When Abreu passed away on Saturday, March 24, 2018 at the age of 78, Gustavo Dudamel wrote, “Maestro José Antonio Abreu taught us that art is a universal right, and that inspiration and beauty irreversibly transform the soul of a child, making them a better, healthier and happier human being, and in turn, a better citizen. My commitment to Maestro Abreu and El Sistema is a commitment to the future, to those children who have not yet discovered music and art. To these children, and to the millions touched by Maestro Abreu’s legacy, I would like to say that this is just the beginning of the journey. We will continue to play music, sing and fight for the world that Maestro Abreu dreamed of.”

Callan las cuerdas.
La música sabía
lo que yo siento.

Jorge Luis Borges, “Diecisiete haikus.” 1981.

Meanwhile, at the Asian Art Museum, the art and ideas of Bernice Bing are slowly coming “Into View,” as Stanford University continues to digitize her archives for future study by art historians.

Lydia Matthews’ essay, “Quantum Bingo,” written for the Bernice Bing, Memorial Tribute and Retrospective at SomArts in 1999, closes with an artist statement written by Bing for her 1992 Triton Museum Exhibition.

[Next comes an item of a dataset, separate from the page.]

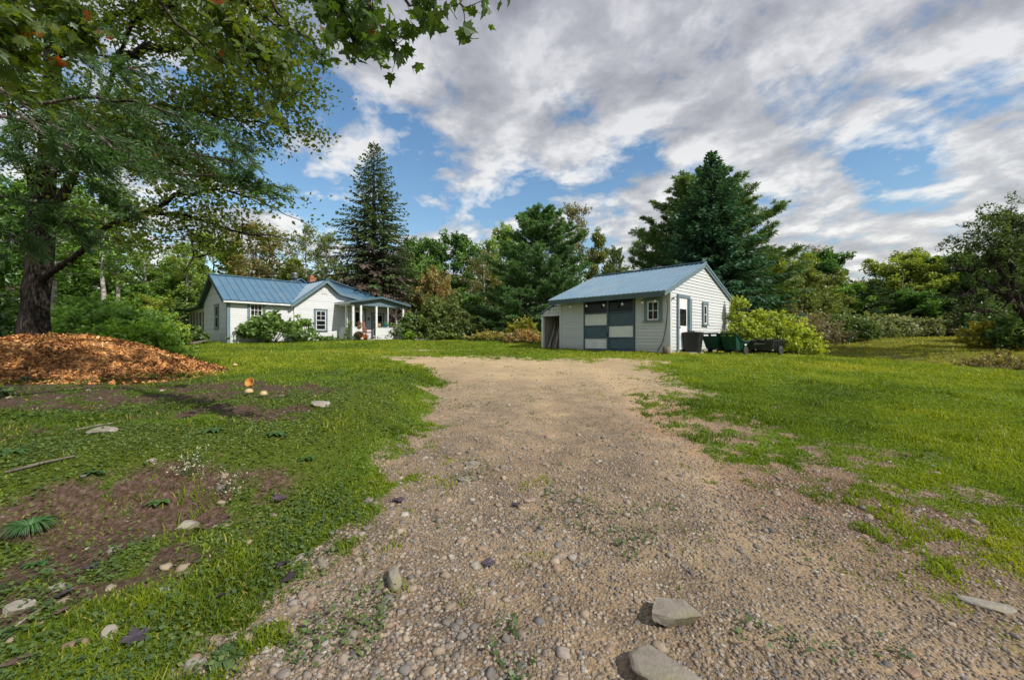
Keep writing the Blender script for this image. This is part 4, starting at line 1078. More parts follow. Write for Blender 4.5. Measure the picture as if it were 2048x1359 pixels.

Bernice Bing’s musing is equal parts inquiry and aspiration.

“What is the mystery? The mystery is the work in process. Visually, I sense a great order of things and attempt to transpose this mystery into a picture. I used to look for meaningful order in life, now I am accepting things as IS. That nothing is certain, and in my imagery is ever-changing. We are at an epoch of a brave new world, and my hope is that our views will change about how we see our world, not to stay with the things familiar, but to reach out for the unknown.